- **EXERCISE DETAILS**
Repeat all of the records verbatim.

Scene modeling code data
START
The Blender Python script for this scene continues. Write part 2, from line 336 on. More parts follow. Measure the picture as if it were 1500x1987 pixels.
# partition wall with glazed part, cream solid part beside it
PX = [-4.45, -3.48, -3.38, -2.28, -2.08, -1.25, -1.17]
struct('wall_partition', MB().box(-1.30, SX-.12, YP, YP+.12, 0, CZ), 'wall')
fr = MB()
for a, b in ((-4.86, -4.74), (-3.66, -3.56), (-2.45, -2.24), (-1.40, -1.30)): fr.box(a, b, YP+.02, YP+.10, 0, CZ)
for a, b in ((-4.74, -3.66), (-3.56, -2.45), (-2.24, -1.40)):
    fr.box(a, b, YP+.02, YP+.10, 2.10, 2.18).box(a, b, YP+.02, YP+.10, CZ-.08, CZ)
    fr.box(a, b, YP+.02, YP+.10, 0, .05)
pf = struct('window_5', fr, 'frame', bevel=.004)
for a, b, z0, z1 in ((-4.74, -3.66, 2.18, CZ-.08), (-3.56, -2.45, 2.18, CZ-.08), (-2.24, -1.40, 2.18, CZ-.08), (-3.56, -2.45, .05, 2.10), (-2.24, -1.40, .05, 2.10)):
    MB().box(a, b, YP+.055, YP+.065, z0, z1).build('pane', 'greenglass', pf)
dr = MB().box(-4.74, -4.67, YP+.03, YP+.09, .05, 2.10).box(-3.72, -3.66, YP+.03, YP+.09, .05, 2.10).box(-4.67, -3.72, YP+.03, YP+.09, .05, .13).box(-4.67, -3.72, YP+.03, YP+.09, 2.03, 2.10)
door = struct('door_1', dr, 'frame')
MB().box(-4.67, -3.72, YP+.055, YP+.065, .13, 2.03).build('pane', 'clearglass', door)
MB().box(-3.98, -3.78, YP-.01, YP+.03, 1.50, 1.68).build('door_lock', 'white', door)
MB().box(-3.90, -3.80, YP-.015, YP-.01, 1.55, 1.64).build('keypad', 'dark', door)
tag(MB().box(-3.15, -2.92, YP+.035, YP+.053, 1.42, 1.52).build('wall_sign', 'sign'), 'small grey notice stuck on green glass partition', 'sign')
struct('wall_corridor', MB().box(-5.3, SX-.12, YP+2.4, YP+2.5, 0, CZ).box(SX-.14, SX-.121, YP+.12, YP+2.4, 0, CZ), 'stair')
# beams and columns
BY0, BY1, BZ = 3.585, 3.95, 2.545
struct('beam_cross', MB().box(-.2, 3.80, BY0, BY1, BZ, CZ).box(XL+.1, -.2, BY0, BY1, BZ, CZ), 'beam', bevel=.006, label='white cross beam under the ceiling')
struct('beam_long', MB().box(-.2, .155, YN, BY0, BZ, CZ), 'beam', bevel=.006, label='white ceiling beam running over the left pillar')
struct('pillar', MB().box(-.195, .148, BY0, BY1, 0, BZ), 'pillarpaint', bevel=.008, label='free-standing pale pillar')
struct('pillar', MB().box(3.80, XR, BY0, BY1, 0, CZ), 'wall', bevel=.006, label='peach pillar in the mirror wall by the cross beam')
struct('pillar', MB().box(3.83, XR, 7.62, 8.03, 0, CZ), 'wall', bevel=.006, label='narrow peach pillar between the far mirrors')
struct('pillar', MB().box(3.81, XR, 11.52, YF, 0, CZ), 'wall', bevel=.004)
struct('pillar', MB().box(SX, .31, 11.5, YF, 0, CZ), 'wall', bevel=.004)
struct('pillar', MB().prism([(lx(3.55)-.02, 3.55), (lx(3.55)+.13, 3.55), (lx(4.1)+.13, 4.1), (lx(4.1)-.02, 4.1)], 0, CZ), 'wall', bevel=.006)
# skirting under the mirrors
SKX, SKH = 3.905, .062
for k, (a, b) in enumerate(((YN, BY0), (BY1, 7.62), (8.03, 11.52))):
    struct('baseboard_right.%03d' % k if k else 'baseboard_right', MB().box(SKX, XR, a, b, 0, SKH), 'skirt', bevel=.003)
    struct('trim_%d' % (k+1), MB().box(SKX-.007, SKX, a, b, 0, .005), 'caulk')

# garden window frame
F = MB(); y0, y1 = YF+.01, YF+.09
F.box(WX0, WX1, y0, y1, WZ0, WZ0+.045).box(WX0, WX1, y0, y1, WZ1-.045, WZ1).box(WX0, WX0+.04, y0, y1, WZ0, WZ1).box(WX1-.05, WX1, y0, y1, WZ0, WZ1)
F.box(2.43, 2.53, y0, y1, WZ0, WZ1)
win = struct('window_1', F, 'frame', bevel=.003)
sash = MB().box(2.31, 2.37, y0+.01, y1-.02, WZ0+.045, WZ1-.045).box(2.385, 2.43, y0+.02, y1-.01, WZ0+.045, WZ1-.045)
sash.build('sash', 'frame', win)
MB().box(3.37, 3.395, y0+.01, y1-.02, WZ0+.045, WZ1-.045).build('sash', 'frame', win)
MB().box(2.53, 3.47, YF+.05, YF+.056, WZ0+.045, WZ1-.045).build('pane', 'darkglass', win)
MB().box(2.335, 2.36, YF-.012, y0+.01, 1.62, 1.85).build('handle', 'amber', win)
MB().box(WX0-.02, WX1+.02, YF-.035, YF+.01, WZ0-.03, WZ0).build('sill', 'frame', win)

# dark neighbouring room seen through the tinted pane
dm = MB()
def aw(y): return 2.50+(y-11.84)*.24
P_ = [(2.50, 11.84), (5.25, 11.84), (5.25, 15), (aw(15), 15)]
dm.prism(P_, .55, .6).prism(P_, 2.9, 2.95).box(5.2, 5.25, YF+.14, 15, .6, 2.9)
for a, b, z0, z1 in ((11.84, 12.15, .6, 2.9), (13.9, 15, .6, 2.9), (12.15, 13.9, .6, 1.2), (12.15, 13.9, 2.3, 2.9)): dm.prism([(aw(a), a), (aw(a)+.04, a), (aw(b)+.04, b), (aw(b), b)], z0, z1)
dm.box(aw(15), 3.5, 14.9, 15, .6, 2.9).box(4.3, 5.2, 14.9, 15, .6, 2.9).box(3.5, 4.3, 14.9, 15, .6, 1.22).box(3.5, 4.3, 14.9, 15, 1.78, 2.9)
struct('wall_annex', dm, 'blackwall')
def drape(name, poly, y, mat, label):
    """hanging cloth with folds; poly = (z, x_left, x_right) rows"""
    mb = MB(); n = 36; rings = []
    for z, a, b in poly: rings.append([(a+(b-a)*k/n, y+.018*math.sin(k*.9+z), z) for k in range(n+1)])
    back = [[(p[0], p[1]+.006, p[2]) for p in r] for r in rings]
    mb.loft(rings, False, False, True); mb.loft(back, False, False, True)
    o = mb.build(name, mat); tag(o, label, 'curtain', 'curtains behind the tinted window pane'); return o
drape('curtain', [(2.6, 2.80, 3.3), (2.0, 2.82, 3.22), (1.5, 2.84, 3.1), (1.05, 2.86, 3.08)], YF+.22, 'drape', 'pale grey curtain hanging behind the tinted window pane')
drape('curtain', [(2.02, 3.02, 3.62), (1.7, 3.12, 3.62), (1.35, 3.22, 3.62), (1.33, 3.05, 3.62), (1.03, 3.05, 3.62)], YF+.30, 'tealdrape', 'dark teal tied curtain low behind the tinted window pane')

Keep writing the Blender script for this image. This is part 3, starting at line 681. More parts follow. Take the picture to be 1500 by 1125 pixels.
END
- **TASK ANSWER**
The Blender Python script for this scene continues. Write part 2, from line 336 on. More parts follow. Measure the picture as if it were 1500x1987 pixels.
# partition wall with glazed part, cream solid part beside it
PX = [-4.45, -3.48, -3.38, -2.28, -2.08, -1.25, -1.17]
struct('wall_partition', MB().box(-1.30, SX-.12, YP, YP+.12, 0, CZ), 'wall')
fr = MB()
for a, b in ((-4.86, -4.74), (-3.66, -3.56), (-2.45, -2.24), (-1.40, -1.30)): fr.box(a, b, YP+.02, YP+.10, 0, CZ)
for a, b in ((-4.74, -3.66), (-3.56, -2.45), (-2.24, -1.40)):
    fr.box(a, b, YP+.02, YP+.10, 2.10, 2.18).box(a, b, YP+.02, YP+.10, CZ-.08, CZ)
    fr.box(a, b, YP+.02, YP+.10, 0, .05)
pf = struct('window_5', fr, 'frame', bevel=.004)
for a, b, z0, z1 in ((-4.74, -3.66, 2.18, CZ-.08), (-3.56, -2.45, 2.18, CZ-.08), (-2.24, -1.40, 2.18, CZ-.08), (-3.56, -2.45, .05, 2.10), (-2.24, -1.40, .05, 2.10)):
    MB().box(a, b, YP+.055, YP+.065, z0, z1).build('pane', 'greenglass', pf)
dr = MB().box(-4.74, -4.67, YP+.03, YP+.09, .05, 2.10).box(-3.72, -3.66, YP+.03, YP+.09, .05, 2.10).box(-4.67, -3.72, YP+.03, YP+.09, .05, .13).box(-4.67, -3.72, YP+.03, YP+.09, 2.03, 2.10)
door = struct('door_1', dr, 'frame')
MB().box(-4.67, -3.72, YP+.055, YP+.065, .13, 2.03).build('pane', 'clearglass', door)
MB().box(-3.98, -3.78, YP-.01, YP+.03, 1.50, 1.68).build('door_lock', 'white', door)
MB().box(-3.90, -3.80, YP-.015, YP-.01, 1.55, 1.64).build('keypad', 'dark', door)
tag(MB().box(-3.15, -2.92, YP+.035, YP+.053, 1.42, 1.52).build('wall_sign', 'sign'), 'small grey notice stuck on green glass partition', 'sign')
struct('wall_corridor', MB().box(-5.3, SX-.12, YP+2.4, YP+2.5, 0, CZ).box(SX-.14, SX-.121, YP+.12, YP+2.4, 0, CZ), 'stair')
# beams and columns
BY0, BY1, BZ = 3.585, 3.95, 2.545
struct('beam_cross', MB().box(-.2, 3.80, BY0, BY1, BZ, CZ).box(XL+.1, -.2, BY0, BY1, BZ, CZ), 'beam', bevel=.006, label='white cross beam under the ceiling')
struct('beam_long', MB().box(-.2, .155, YN, BY0, BZ, CZ), 'beam', bevel=.006, label='white ceiling beam running over the left pillar')
struct('pillar', MB().box(-.195, .148, BY0, BY1, 0, BZ), 'pillarpaint', bevel=.008, label='free-standing pale pillar')
struct('pillar', MB().box(3.80, XR, BY0, BY1, 0, CZ), 'wall', bevel=.006, label='peach pillar in the mirror wall by the cross beam')
struct('pillar', MB().box(3.83, XR, 7.62, 8.03, 0, CZ), 'wall', bevel=.006, label='narrow peach pillar between the far mirrors')
struct('pillar', MB().box(3.81, XR, 11.52, YF, 0, CZ), 'wall', bevel=.004)
struct('pillar', MB().box(SX, .31, 11.5, YF, 0, CZ), 'wall', bevel=.004)
struct('pillar', MB().prism([(lx(3.55)-.02, 3.55), (lx(3.55)+.13, 3.55), (lx(4.1)+.13, 4.1), (lx(4.1)-.02, 4.1)], 0, CZ), 'wall', bevel=.006)
# skirting under the mirrors
SKX, SKH = 3.905, .062
for k, (a, b) in enumerate(((YN, BY0), (BY1, 7.62), (8.03, 11.52))):
    struct('baseboard_right.%03d' % k if k else 'baseboard_right', MB().box(SKX, XR, a, b, 0, SKH), 'skirt', bevel=.003)
    struct('trim_%d' % (k+1), MB().box(SKX-.007, SKX, a, b, 0, .005), 'caulk')

# garden window frame
F = MB(); y0, y1 = YF+.01, YF+.09
F.box(WX0, WX1, y0, y1, WZ0, WZ0+.045).box(WX0, WX1, y0, y1, WZ1-.045, WZ1).box(WX0, WX0+.04, y0, y1, WZ0, WZ1).box(WX1-.05, WX1, y0, y1, WZ0, WZ1)
F.box(2.43, 2.53, y0, y1, WZ0, WZ1)
win = struct('window_1', F, 'frame', bevel=.003)
sash = MB().box(2.31, 2.37, y0+.01, y1-.02, WZ0+.045, WZ1-.045).box(2.385, 2.43, y0+.02, y1-.01, WZ0+.045, WZ1-.045)
sash.build('sash', 'frame', win)
MB().box(3.37, 3.395, y0+.01, y1-.02, WZ0+.045, WZ1-.045).build('sash', 'frame', win)
MB().box(2.53, 3.47, YF+.05, YF+.056, WZ0+.045, WZ1-.045).build('pane', 'darkglass', win)
MB().box(2.335, 2.36, YF-.012, y0+.01, 1.62, 1.85).build('handle', 'amber', win)
MB().box(WX0-.02, WX1+.02, YF-.035, YF+.01, WZ0-.03, WZ0).build('sill', 'frame', win)

# dark neighbouring room seen through the tinted pane
dm = MB()
def aw(y): return 2.50+(y-11.84)*.24
P_ = [(2.50, 11.84), (5.25, 11.84), (5.25, 15), (aw(15), 15)]
dm.prism(P_, .55, .6).prism(P_, 2.9, 2.95).box(5.2, 5.25, YF+.14, 15, .6, 2.9)
for a, b, z0, z1 in ((11.84, 12.15, .6, 2.9), (13.9, 15, .6, 2.9), (12.15, 13.9, .6, 1.2), (12.15, 13.9, 2.3, 2.9)): dm.prism([(aw(a), a), (aw(a)+.04, a), (aw(b)+.04, b), (aw(b), b)], z0, z1)
dm.box(aw(15), 3.5, 14.9, 15, .6, 2.9).box(4.3, 5.2, 14.9, 15, .6, 2.9).box(3.5, 4.3, 14.9, 15, .6, 1.22).box(3.5, 4.3, 14.9, 15, 1.78, 2.9)
struct('wall_annex', dm, 'blackwall')
def drape(name, poly, y, mat, label):
    """hanging cloth with folds; poly = (z, x_left, x_right) rows"""
    mb = MB(); n = 36; rings = []
    for z, a, b in poly: rings.append([(a+(b-a)*k/n, y+.018*math.sin(k*.9+z), z) for k in range(n+1)])
    back = [[(p[0], p[1]+.006, p[2]) for p in r] for r in rings]
    mb.loft(rings, False, False, True); mb.loft(back, False, False, True)
    o = mb.build(name, mat); tag(o, label, 'curtain', 'curtains behind the tinted window pane'); return o
drape('curtain', [(2.6, 2.80, 3.3), (2.0, 2.82, 3.22), (1.5, 2.84, 3.1), (1.05, 2.86, 3.08)], YF+.22, 'drape', 'pale grey curtain hanging behind the tinted window pane')
drape('curtain', [(2.02, 3.02, 3.62), (1.7, 3.12, 3.62), (1.35, 3.22, 3.62), (1.33, 3.05, 3.62), (1.03, 3.05, 3.62)], YF+.30, 'tealdrape', 'dark teal tied curtain low behind the tinted window pane')

Keep writing the Blender script for this image. This is part 3, starting at line 681. More parts follow. Take the picture to be 1500 by 1125 pixels.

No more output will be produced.